Given request —
Find the lines with "Python" in them and copy them out.

Exercise inputs —
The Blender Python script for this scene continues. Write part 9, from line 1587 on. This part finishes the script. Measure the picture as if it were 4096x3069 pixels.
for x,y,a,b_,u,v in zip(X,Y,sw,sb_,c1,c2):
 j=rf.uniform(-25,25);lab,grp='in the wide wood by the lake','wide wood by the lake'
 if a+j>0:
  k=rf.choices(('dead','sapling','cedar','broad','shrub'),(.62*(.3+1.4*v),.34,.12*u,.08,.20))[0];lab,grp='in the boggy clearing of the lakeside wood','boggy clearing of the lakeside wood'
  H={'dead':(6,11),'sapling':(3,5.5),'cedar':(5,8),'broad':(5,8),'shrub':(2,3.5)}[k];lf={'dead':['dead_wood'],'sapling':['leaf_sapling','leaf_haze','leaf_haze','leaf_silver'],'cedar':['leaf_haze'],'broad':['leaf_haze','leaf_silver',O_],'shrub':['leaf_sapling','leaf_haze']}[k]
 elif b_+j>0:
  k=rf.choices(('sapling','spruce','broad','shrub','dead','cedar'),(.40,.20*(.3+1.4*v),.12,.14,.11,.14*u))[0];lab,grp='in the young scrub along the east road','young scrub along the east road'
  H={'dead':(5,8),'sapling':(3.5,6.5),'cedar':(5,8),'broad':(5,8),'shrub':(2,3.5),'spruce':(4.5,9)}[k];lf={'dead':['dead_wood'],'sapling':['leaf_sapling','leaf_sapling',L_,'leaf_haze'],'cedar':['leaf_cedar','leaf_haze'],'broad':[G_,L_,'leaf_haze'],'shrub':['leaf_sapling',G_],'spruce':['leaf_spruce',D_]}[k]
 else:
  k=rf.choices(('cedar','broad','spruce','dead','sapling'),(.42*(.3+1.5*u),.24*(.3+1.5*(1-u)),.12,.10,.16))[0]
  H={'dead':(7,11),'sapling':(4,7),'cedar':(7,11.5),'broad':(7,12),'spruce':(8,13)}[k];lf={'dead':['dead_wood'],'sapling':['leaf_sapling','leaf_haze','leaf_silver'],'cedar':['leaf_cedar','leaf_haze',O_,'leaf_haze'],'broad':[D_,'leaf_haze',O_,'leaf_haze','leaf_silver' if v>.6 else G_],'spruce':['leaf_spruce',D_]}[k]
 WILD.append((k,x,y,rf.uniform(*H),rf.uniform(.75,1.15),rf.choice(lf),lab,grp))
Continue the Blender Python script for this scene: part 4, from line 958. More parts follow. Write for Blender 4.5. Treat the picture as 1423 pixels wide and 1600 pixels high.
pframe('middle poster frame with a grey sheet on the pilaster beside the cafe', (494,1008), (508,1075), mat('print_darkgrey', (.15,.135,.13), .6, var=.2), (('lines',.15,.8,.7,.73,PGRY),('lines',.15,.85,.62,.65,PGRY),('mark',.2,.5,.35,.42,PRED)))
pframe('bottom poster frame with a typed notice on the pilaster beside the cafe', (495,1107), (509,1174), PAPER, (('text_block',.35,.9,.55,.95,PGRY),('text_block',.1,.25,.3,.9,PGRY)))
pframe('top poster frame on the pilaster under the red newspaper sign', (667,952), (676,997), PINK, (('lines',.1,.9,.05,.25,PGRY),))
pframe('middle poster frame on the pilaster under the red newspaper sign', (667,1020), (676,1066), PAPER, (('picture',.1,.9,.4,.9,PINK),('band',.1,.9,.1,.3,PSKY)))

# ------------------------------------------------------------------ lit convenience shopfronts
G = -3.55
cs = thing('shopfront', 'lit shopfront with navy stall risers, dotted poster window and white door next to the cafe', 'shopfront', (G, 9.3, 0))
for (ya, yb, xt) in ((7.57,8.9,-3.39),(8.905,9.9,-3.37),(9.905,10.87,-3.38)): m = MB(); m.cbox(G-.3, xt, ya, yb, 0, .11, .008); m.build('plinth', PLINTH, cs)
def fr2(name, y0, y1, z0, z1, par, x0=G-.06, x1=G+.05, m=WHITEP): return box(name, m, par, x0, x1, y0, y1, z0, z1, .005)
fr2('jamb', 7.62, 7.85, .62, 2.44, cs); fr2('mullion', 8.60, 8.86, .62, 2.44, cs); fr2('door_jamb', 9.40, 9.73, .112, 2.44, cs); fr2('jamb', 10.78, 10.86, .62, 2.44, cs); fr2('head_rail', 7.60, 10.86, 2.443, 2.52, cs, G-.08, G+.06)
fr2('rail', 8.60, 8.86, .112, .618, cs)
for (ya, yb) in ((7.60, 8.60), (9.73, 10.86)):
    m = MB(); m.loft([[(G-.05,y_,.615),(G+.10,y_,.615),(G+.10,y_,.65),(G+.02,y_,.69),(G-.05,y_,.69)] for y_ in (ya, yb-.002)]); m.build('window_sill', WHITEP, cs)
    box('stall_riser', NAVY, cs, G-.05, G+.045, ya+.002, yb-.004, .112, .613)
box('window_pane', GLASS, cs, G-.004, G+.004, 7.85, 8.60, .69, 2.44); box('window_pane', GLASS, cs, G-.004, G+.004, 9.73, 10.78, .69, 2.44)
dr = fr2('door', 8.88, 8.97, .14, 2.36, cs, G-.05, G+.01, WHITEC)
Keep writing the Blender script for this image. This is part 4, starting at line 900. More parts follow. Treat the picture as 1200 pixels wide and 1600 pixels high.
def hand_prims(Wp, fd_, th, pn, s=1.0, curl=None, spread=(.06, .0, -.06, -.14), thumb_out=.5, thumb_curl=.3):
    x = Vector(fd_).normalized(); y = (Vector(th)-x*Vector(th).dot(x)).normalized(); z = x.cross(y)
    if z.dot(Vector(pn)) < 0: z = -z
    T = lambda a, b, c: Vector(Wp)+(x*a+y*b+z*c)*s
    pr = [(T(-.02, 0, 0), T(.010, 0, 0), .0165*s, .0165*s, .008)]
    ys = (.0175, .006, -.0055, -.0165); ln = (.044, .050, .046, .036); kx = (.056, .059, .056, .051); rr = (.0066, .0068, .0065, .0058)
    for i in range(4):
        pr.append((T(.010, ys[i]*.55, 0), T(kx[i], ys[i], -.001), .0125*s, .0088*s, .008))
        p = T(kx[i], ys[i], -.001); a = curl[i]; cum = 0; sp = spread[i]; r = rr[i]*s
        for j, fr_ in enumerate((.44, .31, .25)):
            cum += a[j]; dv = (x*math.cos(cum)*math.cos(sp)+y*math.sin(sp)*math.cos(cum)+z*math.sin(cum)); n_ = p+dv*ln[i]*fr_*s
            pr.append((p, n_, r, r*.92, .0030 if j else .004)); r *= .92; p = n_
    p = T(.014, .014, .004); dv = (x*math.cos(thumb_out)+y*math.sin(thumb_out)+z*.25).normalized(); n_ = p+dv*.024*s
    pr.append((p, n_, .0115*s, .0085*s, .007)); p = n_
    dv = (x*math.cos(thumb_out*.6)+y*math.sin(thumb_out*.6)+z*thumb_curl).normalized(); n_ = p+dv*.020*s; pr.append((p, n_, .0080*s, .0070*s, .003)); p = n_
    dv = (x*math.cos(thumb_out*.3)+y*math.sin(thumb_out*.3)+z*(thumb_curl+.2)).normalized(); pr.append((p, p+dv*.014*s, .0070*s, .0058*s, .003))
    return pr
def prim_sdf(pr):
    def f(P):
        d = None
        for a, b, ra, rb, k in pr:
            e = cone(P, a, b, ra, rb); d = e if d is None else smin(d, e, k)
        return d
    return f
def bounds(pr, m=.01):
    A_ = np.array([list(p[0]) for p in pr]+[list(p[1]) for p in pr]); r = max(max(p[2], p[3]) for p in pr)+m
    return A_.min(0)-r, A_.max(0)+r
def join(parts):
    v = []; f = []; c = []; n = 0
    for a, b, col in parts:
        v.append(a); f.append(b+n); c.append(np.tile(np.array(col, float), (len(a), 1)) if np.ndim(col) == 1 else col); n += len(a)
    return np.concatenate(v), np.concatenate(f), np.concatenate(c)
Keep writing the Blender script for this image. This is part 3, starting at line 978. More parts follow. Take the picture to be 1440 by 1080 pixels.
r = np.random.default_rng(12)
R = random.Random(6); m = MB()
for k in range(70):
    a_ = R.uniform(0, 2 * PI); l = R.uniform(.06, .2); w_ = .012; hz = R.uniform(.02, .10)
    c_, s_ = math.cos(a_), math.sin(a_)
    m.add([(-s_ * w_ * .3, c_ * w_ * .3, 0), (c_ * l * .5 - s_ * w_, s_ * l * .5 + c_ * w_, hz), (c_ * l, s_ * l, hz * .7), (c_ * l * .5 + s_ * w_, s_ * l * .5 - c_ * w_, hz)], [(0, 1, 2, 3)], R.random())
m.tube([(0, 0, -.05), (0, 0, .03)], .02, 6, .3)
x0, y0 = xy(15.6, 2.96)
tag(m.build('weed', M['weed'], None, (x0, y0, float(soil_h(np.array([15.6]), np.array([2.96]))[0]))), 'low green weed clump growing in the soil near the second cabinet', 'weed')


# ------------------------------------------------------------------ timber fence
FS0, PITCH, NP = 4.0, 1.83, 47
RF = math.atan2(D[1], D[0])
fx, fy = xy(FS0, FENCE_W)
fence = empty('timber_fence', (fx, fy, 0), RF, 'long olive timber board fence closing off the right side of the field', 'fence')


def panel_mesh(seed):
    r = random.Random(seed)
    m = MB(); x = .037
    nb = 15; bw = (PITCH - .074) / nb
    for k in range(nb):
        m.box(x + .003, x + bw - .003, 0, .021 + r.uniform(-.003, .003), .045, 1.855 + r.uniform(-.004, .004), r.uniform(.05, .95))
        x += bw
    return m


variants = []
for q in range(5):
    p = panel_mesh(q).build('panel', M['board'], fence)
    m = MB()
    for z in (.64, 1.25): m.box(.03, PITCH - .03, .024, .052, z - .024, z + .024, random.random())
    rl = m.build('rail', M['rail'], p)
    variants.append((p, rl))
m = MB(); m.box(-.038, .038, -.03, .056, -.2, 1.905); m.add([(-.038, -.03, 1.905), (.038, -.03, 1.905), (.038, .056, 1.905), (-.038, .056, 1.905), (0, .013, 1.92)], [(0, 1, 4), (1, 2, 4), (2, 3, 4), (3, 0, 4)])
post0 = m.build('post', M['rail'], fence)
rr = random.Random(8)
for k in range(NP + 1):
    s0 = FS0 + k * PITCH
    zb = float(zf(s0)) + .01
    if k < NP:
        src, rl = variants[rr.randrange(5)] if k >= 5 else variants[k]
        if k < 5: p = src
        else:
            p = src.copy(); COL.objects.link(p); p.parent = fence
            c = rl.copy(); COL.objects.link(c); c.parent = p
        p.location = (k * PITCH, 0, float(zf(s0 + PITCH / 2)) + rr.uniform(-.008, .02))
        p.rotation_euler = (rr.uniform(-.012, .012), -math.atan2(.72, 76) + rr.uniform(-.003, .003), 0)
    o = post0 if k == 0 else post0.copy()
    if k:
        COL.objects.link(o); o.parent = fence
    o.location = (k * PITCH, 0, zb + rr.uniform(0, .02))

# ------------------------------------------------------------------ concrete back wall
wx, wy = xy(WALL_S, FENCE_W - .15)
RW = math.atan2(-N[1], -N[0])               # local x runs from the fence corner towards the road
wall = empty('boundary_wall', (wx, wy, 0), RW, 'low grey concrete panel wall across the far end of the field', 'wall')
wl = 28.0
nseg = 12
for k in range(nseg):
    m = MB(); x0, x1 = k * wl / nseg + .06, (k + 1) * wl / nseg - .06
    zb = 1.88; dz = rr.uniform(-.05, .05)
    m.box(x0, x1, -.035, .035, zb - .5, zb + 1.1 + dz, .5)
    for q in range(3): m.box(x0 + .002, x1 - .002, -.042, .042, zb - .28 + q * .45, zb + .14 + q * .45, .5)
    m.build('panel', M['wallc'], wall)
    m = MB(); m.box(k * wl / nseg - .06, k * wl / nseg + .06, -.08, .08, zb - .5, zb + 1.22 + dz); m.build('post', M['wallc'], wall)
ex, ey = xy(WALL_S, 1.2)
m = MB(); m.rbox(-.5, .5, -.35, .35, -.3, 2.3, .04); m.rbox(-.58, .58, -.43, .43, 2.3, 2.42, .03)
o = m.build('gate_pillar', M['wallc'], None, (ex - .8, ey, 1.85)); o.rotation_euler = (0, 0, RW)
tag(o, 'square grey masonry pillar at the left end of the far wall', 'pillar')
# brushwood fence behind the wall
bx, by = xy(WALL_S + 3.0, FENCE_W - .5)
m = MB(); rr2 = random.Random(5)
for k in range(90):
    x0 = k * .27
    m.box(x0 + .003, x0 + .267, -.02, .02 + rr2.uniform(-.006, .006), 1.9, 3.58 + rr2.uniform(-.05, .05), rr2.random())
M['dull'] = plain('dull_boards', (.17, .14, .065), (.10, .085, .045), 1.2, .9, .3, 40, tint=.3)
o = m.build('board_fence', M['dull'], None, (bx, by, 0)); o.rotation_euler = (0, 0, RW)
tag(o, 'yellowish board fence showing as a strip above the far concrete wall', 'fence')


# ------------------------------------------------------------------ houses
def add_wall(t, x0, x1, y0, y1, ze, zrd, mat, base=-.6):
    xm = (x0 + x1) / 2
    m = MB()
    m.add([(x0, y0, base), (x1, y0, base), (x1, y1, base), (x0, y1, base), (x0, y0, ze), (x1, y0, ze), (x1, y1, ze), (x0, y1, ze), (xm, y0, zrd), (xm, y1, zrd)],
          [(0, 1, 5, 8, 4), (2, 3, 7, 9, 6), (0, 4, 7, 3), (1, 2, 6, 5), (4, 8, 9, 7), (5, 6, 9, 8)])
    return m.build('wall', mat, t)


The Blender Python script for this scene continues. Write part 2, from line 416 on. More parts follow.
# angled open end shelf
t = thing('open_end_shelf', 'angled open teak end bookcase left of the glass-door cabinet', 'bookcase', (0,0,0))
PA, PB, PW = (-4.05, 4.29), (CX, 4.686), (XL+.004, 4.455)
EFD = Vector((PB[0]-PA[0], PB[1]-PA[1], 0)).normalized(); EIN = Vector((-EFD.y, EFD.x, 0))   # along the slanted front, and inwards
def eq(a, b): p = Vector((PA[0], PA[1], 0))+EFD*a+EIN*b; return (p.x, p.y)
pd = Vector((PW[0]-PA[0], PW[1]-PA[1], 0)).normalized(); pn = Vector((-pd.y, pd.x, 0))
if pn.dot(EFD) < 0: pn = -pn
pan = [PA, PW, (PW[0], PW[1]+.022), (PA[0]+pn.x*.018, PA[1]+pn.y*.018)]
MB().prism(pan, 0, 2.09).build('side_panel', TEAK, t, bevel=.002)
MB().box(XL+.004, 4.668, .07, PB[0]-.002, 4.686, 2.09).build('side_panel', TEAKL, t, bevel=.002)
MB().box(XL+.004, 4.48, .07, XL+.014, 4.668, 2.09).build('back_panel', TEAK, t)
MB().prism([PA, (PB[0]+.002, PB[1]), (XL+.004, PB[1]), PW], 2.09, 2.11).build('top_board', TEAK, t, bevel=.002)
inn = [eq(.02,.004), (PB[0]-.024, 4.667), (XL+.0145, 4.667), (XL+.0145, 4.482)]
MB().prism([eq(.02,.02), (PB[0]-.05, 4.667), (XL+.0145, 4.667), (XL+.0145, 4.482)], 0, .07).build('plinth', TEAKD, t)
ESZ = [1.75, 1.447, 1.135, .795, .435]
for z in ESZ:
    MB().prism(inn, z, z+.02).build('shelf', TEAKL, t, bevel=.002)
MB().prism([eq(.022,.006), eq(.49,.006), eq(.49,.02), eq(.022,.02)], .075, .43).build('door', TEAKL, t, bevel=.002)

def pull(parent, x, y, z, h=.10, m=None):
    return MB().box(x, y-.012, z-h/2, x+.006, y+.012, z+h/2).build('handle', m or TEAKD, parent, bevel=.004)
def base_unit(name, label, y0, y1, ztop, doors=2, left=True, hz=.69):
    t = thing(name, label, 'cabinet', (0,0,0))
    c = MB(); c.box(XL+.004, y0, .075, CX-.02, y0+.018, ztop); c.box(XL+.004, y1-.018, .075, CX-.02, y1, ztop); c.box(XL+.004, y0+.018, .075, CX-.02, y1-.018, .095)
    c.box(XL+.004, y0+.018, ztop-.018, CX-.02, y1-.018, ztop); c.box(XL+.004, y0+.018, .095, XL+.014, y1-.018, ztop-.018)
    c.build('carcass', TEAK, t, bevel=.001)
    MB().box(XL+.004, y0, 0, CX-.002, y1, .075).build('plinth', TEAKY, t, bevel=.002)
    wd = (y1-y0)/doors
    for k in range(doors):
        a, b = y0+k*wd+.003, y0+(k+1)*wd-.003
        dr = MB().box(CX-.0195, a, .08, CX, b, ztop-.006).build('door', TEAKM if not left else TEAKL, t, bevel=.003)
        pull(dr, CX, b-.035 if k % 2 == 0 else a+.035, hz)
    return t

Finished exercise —
The Blender Python script for this scene continues. Write part 9, from line 1587 on. This part finishes the script. Measure the picture as if it were 4096x3069 pixels.
Continue the Blender Python script for this scene: part 4, from line 958. More parts follow. Write for Blender 4.5. Treat the picture as 1423 pixels wide and 1600 pixels high.
The Blender Python script for this scene continues. Write part 2, from line 416 on. More parts follow.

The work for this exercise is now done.